Exercise instructions: For the material that follows, list every line containing the word "script".

Entries with scene source code
------------------------------------

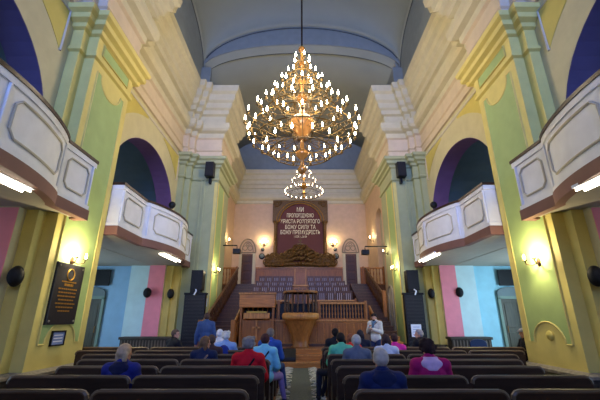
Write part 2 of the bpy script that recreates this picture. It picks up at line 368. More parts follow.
# ------------------------------------------------------------------ balconies
def balcony(s, ya, yb, ba, bb, label):
    XE = 4.92; sag = .5
    cy, hw = (ba+bb)/2, (bb-ba)/2; rr = (hw*hw+sag*sag)/(2*sag)
    def bow(y):
        if y <= ba or y >= bb: return XE
        t = (y-ba)/(bb-ba); return XE-sag*math.sin(PI*t)**.75
    n = 36; front = [(XE, ya)]+[(bow(ba+(bb-ba)*k/n), ba+(bb-ba)*k/n) for k in range(n+1)]+[(XE, yb)]
    t = thing('balcony', label, 'balcony', (sx(s, 5.3), (ya+yb)/2, 3.65), 0, 'white bowed balconies in the side arches')
    ox, oy, oz = t.location
    xin_a = 5.72 if ya > 8.9 or ya < 2 else 5.2; xin_b = 5.2
    def P(x, y, z): return (sx(s, x)-ox, y-oy, z-oz)
    def ring(o, z0, z1, name, m, th, bev=0, ends=True):
        path = [(xin_a, ya)]+front+[(xin_b, yb)]
        V = [Vector(p) for p in path]; nor = [Vector((-(b-a).y, (b-a).x)).normalized() for a, b in zip(V, V[1:])]
        offs = []
        for i in range(len(V)):
            if i == 0: v = nor[0]
            elif i == len(V)-1: v = nor[-1]
            else: q = nor[i-1]+nor[i]; v = q/max(.3, q.dot(nor[i-1]))
            offs.append(v)
        # outward is toward smaller x on the long run
        mb = MB(); rows = []
        for d, z in ((o, z0), (o, z1), (o-th, z1), (o-th, z0)):
            rows.append([mb.bm.verts.new(P(v.x+w.x*d, v.y+w.y*d, z)) for v, w in zip(V, offs)])
        for a, b in zip(rows, rows[1:]+rows[:1]):
            for i in range(len(V)-1): mb.bm.faces.new((a[i], a[i+1], b[i+1], b[i]))
        for e in (0, -1): mb.bm.faces.new([r_[e] for r_ in rows])
        return mb.build(name, m, t)
    ring(.0, 3.8, 5.0, 'parapet', 'white', .12)
    ring(.05, 5.0, 5.07, 'handrail', 'rail', .22)
    ring(.03, 4.88, 5.0, 'cornice_moulding', 'white', .05)
    ring(.03, 3.85, 3.95, 'base_moulding', 'white', .05)
    ring(.05, 3.62, 3.85, 'fascia', 'fascia', .16)
    sl = MB(); sl.poly([P(x, y, 3.66) for x, y in [(6.36 if ya > 8.9 or ya < 2 else 6.36, max(ya, 1.27) if ya < 2 else 9.33)]+[(5.72, 9.33 if ya > 8.9 else 1.27)]+[(5.72, ya+.05)]+[(x+.06, min(max(y, ya+.05), yb-.05)) for x, y in front]+[(5.19, yb-.05), (5.19, min(yb, 7.07) if ya < 8 else 15.04), (5.69, 6.84 if ya < 8 else 14.84), (5.69, 6.63 if ya < 8 else 14.68), (6.36, 6.63 if ya < 8 else 14.68)]], (0, 0, .15)); sl.build('floor_slab', 'soffit', t)
    # raised octagonal frames and strips on the parapet
    def onf(y, z, o=.012): 
        return P(bow(y)-o, y, z)
    def frame(y0, y1, z0, z1, c=.12, r=.022):
        pts = [(y0+c, z0), (y1-c, z0), (y1, z0+c), (y1, z1-c), (y1-c, z1), (y0+c, z1), (y0, z1-c), (y0, z0+c), (y0+c, z0)]
        fine = []
        for (a, b), (c_, d) in zip(pts, pts[1:]):
            k = max(1, int(abs(c_-a)/.12)); fine += [(a+(c_-a)*j/k, b+(d-b)*j/k) for j in range(k)]
        fine.append(pts[-1]); mb = MB(); mb.tube([onf(y, z, .014) for y, z in fine], r, 6); return mb.build('panel_frame', 'moulding', t)
    frame(ya+.22, ba-.18, 4.1, 4.75, .1); frame(bb+.16, yb-.18, 4.1, 4.75, .1)
    m_ = (ba+bb)/2
    frame(ba+.32, m_-.18, 4.1, 4.75); frame(m_+.18, bb-.32, 4.1, 4.75)
    for y in (ba+.12, m_, bb-.12, ya+.06, yb-.06):
        mb = MB(); mb.tube([onf(y, 3.95, .01), onf(y, 4.88, .01)], .03, 6); mb.build('pilaster_strip', 'white', t)
    # frame on the return
    return t
balcony(-1, 8.93, 15.22, 10.4, 14.25, 'white bowed balcony in the left arch next to the chancel')
balcony(1, 8.93, 15.22, 10.4, 14.25, 'white bowed balcony in the right arch next to the chancel')
balcony(-1, 1.0, 7.52, 2.3, 6.45, 'large nearest white balcony at the left edge, above the pink wall')
balcony(1, 1.0, 7.52, 2.3, 6.45, 'large nearest white balcony at the right edge, above the pink wall')
def fluor(x, y0, y1, label):
    t = thing('fluorescent_light', label, 'lamp', (x, (y0+y1)/2, 3.66)); L = (y1-y0)/2
    MB().box(-.13, -L, -.05, .13, L, 0).build('housing', 'white', t)
    for d in (-.07, .07):
        mb = MB(); mb.tube([(d, -L+.02, -.08), (d, L-.02, -.08)], .022, 8); mb.build('light_tube', 'tube', t)
fluor(sx(-1, 4.72), 11.6, 13.3, 'glowing tube light under the left far balcony')
fluor(sx(1, 4.5), 11.6, 13.3, 'glowing tube light under the right far balcony')
fluor(sx(-1, 4.72), 3.9, 5.55, 'glowing tube light under the left near balcony at the picture edge')
fluor(sx(1, 4.6), 3.9, 5.5, 'glowing tube light under the right near balcony at the picture edge')
for s in (-1, 1):
    t = thing('loudspeaker', 'small black round speaker on the rail of the %s far balcony' % ('left' if s < 0 else 'right'), 'speaker', (sx(s, 4.45), 11.3, 5.07))
    mb = MB(); mb.ell((0, 0, .13), (.12, .1, .12)); mb.build('shell', 'black', t, smooth=True); MB().lathe([(.05, 0), (.05, .02), (.02, .03)]).build('foot', 'black', t)

# ------------------------------------------------------------------ pews
def pew(x0, x1, Y, label, grp='dark wooden pews'):
    L = x1-x0
    t = thing('pew', label, 'pew', ((x0+x1)/2, Y, 0), 0, grp); h = L/2-.01
    c = .07
    prof = [(-h, .1), (h, .1), (h, .87-c)]+[(h-c+c*math.cos(a), .87-c+c*math.sin(a)) for a in (PI/6, PI/3, PI/2)]+[(-h+c-c*math.sin(a), .87-c+c*math.cos(a)) for a in (0, PI/6, PI/3, PI/2)]
    mb = MB(); mb.poly([(x, 0, z) for x, z in prof], (0, .035, 0)); mb.build('backrest', 'pew', t)
    mb = MB(); mb.tube([(x, .018, z+.003) for x, z in prof[2:]], .026, 6); mb.build('top_rail', 'pew_cap', t)
    MB().box(-h+.03, .035, .42, h-.03, .42, .46).build('seat', 'pew', t, .008)
    for sg in (-1, 1):
        mb = MB(); mb.poly([(sg*(h-.035), y, z) for y, z in ((.035, 0), (.4, 0), (.38, .42), (.2, .47), (.1, .62), (.035, .66))], (sg*.03, 0, 0)); mb.build('end_panel', 'pew', t)
    return t
ROWS = [3.79+.88*k for k in range(7)]
ordn = ['nearest', 'second', 'third', 'fourth', 'fifth', 'sixth', 'front-most']
for k, Y in enumerate(ROWS):
    for s, sn in ((-1, 'left'), (1, 'right')):
        seg = [(.5, 2.02, 'inner'), (2.05, 3.52, 'outer')]
        if k >= 5: seg = [(.5, 2.02, 'inner'), (2.05, 3.6, 'middle'), (3.63, 4.85 if k < 6 else 5.4, 'outermost')]
        if k == 4: seg[1] = (2.05, 4.2, 'outer')
        if k == 3: seg[1] = (2.05, 3.75, 'outer')
        for a, b, w in seg:
            x0, x1 = sorted((s*a+(.02 if s > 0 else 0), s*b))
            if k == 0 and w == 'outer': x0, x1 = sorted((s*a, s*3.6))
            pew(x0, x1, Y, 'dark wooden pew, %s section on the %s side, %s row from the camera' % (w, sn, ordn[k]))

# carpet runner and its fringe
tag(MB().box(-.46, 1.5, .0, .5, 12.5, .012).build('carpet_runner', 'carpet'), 'grey-green carpet runner lying in the centre aisle', 'carpet')
mb = MB()
for e, x in ((-1, -.44), (1, .48)):
    for k in range(44):
        y = 2+k*.24+random.uniform(-.03, .03)
        pts = [(x+e*.04, y, .03), (x-e*.04, y+random.uniform(-.06, .06), .05), (x-e*.13, y+random.uniform(-.12, .12), .03), (x-e*.22, y+random.uniform(-.2, .2), .02)]
        mb.tube(pts, [.02, .018, .016, .008], 5)
o = mb.build('carpet_tassels', 'tassel'); tag(o, 'cream twisted tassels along the aisle carpet edges', 'fringe', kind='stuff')

# ------------------------------------------------------------------ side benches / radiator covers, aisle doors, screens
def bench_box(x0, x1, label):
    t = thing('wooden_counter', label, 'counter', ((x0+x1)/2, 13.8, 0)); h = (x1-x0)/2
    MB().box(-h+.05, 0, 0, h-.05, .4, .8).build('body', 'stone' if 0 else 'plinth_dark', t)
    MB().box(-h, -.05, .8, h, .45, .89).build('top', 'plinth_dark', t, .01)
    n = int(h*2/.12)
    for k in range(n):
        x = -h+.12+k*(2*h-.24)/(n-1); MB().box(x-.02, -.025, .04, x+.02, 0, .78).build('slat', 'slat', t)
bench_box(-6.67, -4.75, 'low slatted wooden counter with dark top before the left pink and pale wall')
bench_box(5.53, 7.08, 'low slatted wooden counter with dark top before the right pink wall')
def aisle_door(i, x0, x1, side):
    Y = 15.0; t = empty('door_%d' % i, ((x0+x1)/2, Y, 0)); struct(t); h = (x1-x0)/2
    MB().box(-h+.1, -.05, 0, h-.1, -.01, 2.3).build('door_leaf', 'door_olive', t)
    for z0, z1 in ((.2, 1.0), (1.2, 2.15)):
        for a, b in ((-h+.22, -.06), (.06, h-.22)): MB().box(a, -.07, z0, b, -.045, z1).build('door_panel', 'door_olive', t, .01)
    mb = MB(); mb.box(-h, -.1, 0, -h+.1, 0, 2.35); mb.box(h-.1, -.1, 0, h, 0, 2.35); mb.box(-h, -.1, 2.3, h, 0, 2.42); mb.build('door_frame', 'door_frame', t)
    mb = MB(); pts = [(-h, 2.42), (h, 2.42)]+[(h*math.cos(PI*k/10), 2.55+.24*math.sin(PI*k/10)) for k in range(11)]
    mb.poly([(x, -.12, z) for x, z in pts], (0, .1, 0)); mb.build('arched_hood', 'teal', t)
    mb = MB(); mb.tube([(h-.2 if side < 0 else -h+.2, -.1, 1.0), (h-.2 if side < 0 else -h+.2, -.1, 1.25)], .015, 6); mb.build('door_handle', 'brass', t)
aisle_door(1, -9.45, -8.05, -1); aisle_door(2, 8.15, 9.5, 1)
for x, l in ((-8.5, 'black flat screen on the left cyan wall above the door'), (8.85, 'black flat screen on the right cyan wall above the door')):
    t = thing('television', l, 'television', (x, 14.9, 2.83))
    MB().box(-.55, -.04, 0, .55, .02, .66).build('casing', 'black', t, .01); MB().box(-.52, -.045, .03, .52, -.04, .63).build('screen', 'screen', t)
    MB().box(-.1, .02, .2, .1, .1, .45).build('wall_mount', 'black', t)
def round_speaker(loc, rz, label, r=.16, h=.2):
    t = thing('wall_speaker', label, 'speaker', loc, rz)     # faces -Y locally, wall at +Y
    mb = MB(); mb.ell((0, -.12, 0), (r, .13, h)); mb.build('shell', 'black', t, smooth=True)
    mb = MB(); mb.ell((0, -.15, 0), (r*.85, .12, h*.85)); mb.build('grille', 'grille', t, smooth=True)
    MB().box(-.035, -.05, -.05, .035, .0, .05).build('bracket', 'black', t)
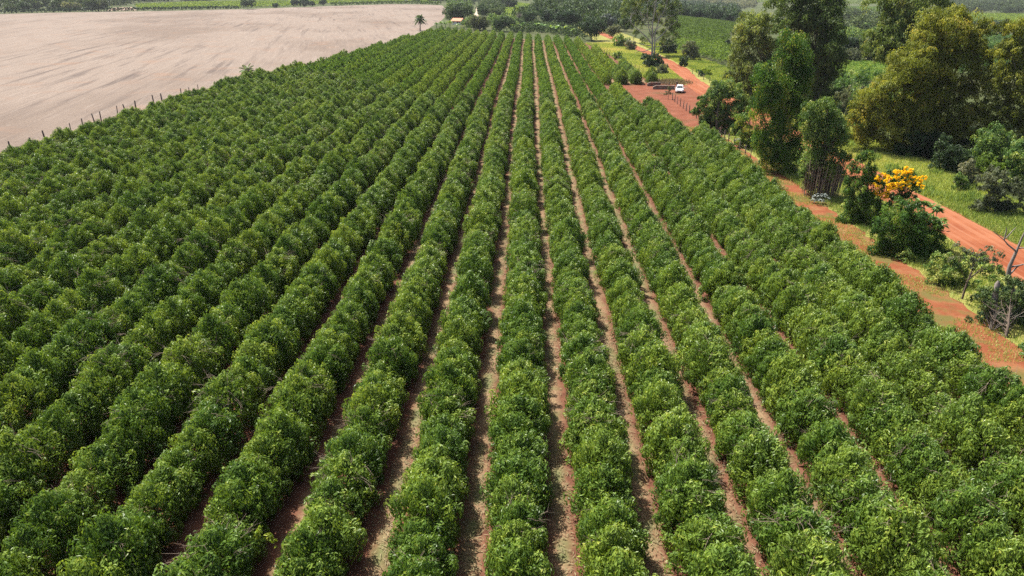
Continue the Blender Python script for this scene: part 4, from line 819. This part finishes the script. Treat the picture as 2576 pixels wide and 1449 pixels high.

------------------------------------

Full answer:
Write part 2 of the bpy script that recreates this picture. It picks up at line 368. More parts follow.
Continue the Blender Python script for this scene: part 4, from line 819. This part finishes the script. Treat the picture as 2576 pixels wide and 1449 pixels high.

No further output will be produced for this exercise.